The word that came to Jeremiah from the Lord: “Arise, and go down to the potter's house, and there I will let you hear my words.” So I went down to the potter's house, and there he was working at his wheel. And the vessel he was making of clay was spoiled in the potter's hand, and he reworked it into another vessel, as it seemed good to the potter to do.
Then the word of the Lord came to me: “O house of Israel, can I not do with you as this potter has done? declares the Lord. Behold, like the clay in the potter's hand, so are you in my hand, O house of Israel. If at any time I declare concerning a nation or a kingdom, that I will pluck up and break down and destroy it, and if that nation, concerning which I have spoken, turns from its evil, I will relent of the disaster that I intended to do to it. And if at any time I declare concerning a nation or a kingdom that I will build and plant it, and if it does evil in my sight, not listening to my voice, then I will relent of the good that I had intended to do to it.

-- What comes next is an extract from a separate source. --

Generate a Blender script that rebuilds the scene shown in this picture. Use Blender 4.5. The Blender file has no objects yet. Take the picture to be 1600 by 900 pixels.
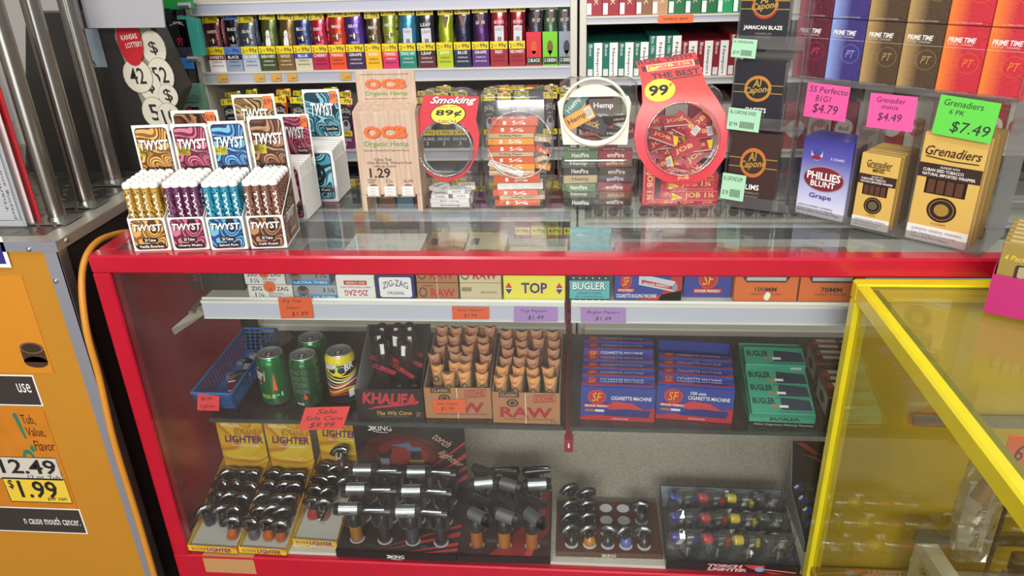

While Saturday is viewed as the birthday of the nation, today (July 2nd) is the anniversary of the date the Continental Congress actually voted to pass the resolution to declare independence from Great Britain, adopting what would be signed 2 days later as the Declaration of Independence. This began a season of tremendous hardship and blessing, as the Lord guided and sustained a people who had been primed to move in faith since their inception, and increasingly shaped by faith for a couple of decades prior to the outbreak of hostilities between the colonies and the kingdom they belonged to.
One of the underlying reasons for most of the migration to the colonies had been a yearning to worship the Lord freely, without crowns or state
churches being able to impose specific forms of worship or punish those who understood Scripture differently after the Reformation that had swept across Europe two centuries before, bringing war and persecution across the land. This left a unique seed and imprint of faith on the people of the various colonies and frontiers in what would eventually become the United States of America. This seed was watered deeply in the early to mid -1700s by the Great Awakening, led by the likes of Jonathan Edwards, and most notably, one of the original “Holy Club” members – George Whitefield. By the mid-1700s the colonies were awash in firmly converted souls filled with religious zeal and a desire for freedom to worship the Lord and share the gospel.
When war between Britain and America came, and the outcome resulted in the beginning of the end of one nation’s influence on this continent and the rise of a new nation of a unique and different sort than had been seen in history, there arose alongside the new government a continuing movement, led by a lone clergyman, ordained in England, sent to the colonies, who refused to be recalled when all others from the Church of England fled home to safety. Francis Asbury continued to ride across the landscape, preaching, visiting, encouraging, putting out the fires of schism, and laying a foundation of fully involved clergy and laity not only in what became the Methodist Church, but in the states and communities that were influenced by the movement.
His fervor for holiness and for spreading the Gospel helped a nation turn from wickedness to the Lord in a time of great distress and trial. The result of his work, alongside other committed to the spread of the gospel was: a nation formed in the face of enormous odds, a nation blessed in the midst of great challenge and trial, a nation infused with the recognition that it was God from whom our rights and blessings came, and a nation who, however imperfectly, sought to rise to the ideal of free men, made in the image of God, working toward being a righteous nation through faithfulness, personal accountability and mutual respect.
It has been 250 years since those days. Yet the Lord has raised up generation after generation to renew the fires of revival and awakening across this land. In dark days, the Lord raises His beacons of light to serve as signs for the nation of its need to repent and return to Him, to be restored. In these days, He has raised up a new movement of people within the tradition of Francis Asbury, with the fire of Whitefield and the intentionality and accountability of Wesley. And here in the birthplace of freedom, the Commonwealth of Virginia, He has given us the sacred call to spread the good news, that true freedom is found in Jesus Christ, and all are invited to repent and come to Him, to be filled with His Spirit, to be made holy as He is holy, and to join together to call a nation to righteousness so that we can listen to the voice of the potter and once again be reshaped into a vessel that honors Him.

Lord God, who calls us out of darkness into Your glorious light, who shapes and molds hearts, and peoples, and even nations, hear our cry! In Your kindness, draw us to repentance. In Your mercy, open our ears to hear Your voice calling us. In Your goodness, fill us with a holy fire to pursue the mission of spreading scriptural holiness across this land with unwavering devotion and supernatural effect. Lord, make us Your people, bound together by the Spirit, one with Christ, in service to the world, and the nation where You’ve planted us, so that Your will is done on earth as it is in heaven. In Jesus name, amen.